EXERCISE REQUIREMENTS:
Pull every "scene" line out of the data below.
**********
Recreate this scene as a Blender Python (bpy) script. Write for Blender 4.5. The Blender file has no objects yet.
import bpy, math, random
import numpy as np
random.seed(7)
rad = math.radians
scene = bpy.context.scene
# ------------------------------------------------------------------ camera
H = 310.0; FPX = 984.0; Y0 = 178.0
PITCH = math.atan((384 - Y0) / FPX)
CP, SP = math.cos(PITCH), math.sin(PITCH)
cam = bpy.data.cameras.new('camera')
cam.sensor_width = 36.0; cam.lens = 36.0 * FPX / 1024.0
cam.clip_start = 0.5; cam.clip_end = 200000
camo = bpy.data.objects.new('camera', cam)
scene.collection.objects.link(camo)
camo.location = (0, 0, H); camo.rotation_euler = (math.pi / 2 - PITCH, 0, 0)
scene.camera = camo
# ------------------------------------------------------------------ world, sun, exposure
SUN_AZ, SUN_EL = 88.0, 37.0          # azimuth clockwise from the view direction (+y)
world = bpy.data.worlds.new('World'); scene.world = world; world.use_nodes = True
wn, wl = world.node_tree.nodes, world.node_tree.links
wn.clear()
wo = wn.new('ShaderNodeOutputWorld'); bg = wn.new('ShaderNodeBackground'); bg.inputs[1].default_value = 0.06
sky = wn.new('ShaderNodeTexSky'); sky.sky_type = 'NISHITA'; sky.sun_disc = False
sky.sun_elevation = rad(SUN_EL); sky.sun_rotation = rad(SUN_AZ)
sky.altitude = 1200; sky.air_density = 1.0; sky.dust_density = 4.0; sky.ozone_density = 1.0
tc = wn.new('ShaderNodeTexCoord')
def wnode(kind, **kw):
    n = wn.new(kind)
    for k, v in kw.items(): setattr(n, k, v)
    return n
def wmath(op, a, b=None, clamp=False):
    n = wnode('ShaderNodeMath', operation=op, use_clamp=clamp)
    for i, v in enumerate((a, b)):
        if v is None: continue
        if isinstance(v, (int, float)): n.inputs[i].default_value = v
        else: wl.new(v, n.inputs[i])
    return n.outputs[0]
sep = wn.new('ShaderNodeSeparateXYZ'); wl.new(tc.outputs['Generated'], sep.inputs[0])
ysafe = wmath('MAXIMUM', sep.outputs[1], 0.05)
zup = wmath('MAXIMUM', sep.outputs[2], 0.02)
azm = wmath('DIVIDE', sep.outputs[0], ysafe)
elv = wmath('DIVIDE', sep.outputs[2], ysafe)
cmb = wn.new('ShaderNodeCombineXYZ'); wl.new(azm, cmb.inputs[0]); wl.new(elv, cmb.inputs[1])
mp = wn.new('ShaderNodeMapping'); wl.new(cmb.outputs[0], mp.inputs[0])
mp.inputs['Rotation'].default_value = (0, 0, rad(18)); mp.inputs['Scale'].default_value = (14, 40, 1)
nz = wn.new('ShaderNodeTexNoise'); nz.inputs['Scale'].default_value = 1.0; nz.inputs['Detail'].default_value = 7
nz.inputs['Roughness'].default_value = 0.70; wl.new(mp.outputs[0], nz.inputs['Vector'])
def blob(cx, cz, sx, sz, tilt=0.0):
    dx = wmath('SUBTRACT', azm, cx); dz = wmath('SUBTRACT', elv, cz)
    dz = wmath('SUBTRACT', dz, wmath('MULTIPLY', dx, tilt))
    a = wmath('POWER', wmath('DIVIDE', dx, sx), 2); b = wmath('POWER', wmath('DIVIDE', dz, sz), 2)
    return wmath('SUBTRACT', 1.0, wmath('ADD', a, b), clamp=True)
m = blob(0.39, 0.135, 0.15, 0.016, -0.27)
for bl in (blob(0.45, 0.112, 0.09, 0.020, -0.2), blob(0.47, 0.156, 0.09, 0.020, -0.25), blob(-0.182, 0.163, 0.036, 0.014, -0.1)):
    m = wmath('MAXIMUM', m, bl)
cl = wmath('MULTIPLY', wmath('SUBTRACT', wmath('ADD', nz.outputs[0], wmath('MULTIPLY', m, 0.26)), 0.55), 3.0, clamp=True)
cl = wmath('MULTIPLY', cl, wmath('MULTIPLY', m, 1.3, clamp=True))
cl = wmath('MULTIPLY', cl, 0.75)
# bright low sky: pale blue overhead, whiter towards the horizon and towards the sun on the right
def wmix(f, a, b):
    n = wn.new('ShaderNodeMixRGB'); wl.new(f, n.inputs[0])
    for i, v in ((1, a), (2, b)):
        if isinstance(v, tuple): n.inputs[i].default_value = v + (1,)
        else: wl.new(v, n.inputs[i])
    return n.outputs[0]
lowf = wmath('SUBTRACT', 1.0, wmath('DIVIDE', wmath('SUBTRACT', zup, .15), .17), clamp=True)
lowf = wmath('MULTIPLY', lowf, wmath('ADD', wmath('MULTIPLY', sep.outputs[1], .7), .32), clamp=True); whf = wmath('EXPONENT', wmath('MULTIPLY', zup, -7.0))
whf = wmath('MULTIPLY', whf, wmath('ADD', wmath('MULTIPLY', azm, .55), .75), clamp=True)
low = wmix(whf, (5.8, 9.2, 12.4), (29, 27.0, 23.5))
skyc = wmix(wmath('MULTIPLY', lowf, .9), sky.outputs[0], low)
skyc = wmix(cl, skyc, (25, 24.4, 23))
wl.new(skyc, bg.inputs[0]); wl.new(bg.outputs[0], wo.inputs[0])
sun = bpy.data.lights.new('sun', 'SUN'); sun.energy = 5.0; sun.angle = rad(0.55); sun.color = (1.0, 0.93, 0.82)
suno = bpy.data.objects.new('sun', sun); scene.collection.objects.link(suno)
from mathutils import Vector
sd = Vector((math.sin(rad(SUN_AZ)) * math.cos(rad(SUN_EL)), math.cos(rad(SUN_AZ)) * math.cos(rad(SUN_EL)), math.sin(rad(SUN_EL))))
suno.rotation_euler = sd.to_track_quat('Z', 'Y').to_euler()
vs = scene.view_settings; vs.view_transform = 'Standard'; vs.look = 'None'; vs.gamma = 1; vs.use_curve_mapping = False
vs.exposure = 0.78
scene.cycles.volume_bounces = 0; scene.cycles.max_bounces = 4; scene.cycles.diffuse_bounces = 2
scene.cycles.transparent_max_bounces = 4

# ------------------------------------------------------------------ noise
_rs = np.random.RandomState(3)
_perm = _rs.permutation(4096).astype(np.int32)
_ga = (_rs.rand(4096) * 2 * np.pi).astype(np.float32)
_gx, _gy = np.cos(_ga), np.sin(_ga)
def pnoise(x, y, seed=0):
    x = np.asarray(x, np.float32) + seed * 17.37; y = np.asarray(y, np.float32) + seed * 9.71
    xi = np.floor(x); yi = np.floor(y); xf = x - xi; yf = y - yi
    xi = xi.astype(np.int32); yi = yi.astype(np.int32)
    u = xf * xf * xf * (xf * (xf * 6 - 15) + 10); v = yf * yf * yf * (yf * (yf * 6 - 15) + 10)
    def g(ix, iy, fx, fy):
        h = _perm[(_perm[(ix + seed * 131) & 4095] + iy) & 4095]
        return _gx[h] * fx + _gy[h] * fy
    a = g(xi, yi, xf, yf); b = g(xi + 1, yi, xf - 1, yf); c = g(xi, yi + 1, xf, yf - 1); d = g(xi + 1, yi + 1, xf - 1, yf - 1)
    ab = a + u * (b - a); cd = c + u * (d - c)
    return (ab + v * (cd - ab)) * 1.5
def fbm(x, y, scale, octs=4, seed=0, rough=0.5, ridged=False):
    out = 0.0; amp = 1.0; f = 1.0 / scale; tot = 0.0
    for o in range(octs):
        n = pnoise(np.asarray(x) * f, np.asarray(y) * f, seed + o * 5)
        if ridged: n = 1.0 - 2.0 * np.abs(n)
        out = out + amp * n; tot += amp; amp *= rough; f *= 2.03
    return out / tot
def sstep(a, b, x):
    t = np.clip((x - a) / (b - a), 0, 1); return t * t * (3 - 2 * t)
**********
EXERCISE SOLUTION:
Recreate this scene as a Blender Python (bpy) script. Write for Blender 4.5. The Blender file has no objects yet.
scene = bpy.context.scene
scene.collection.objects.link(camo)
scene.camera = camo
world = bpy.data.worlds.new('World'); scene.world = world; world.use_nodes = True
suno = bpy.data.objects.new('sun', sun); scene.collection.objects.link(suno)
vs = scene.view_settings; vs.view_transform = 'Standard'; vs.look = 'None'; vs.gamma = 1; vs.use_curve_mapping = False
scene.cycles.volume_bounces = 0; scene.cycles.max_bounces = 4; scene.cycles.diffuse_bounces = 2
scene.cycles.transparent_max_bounces = 4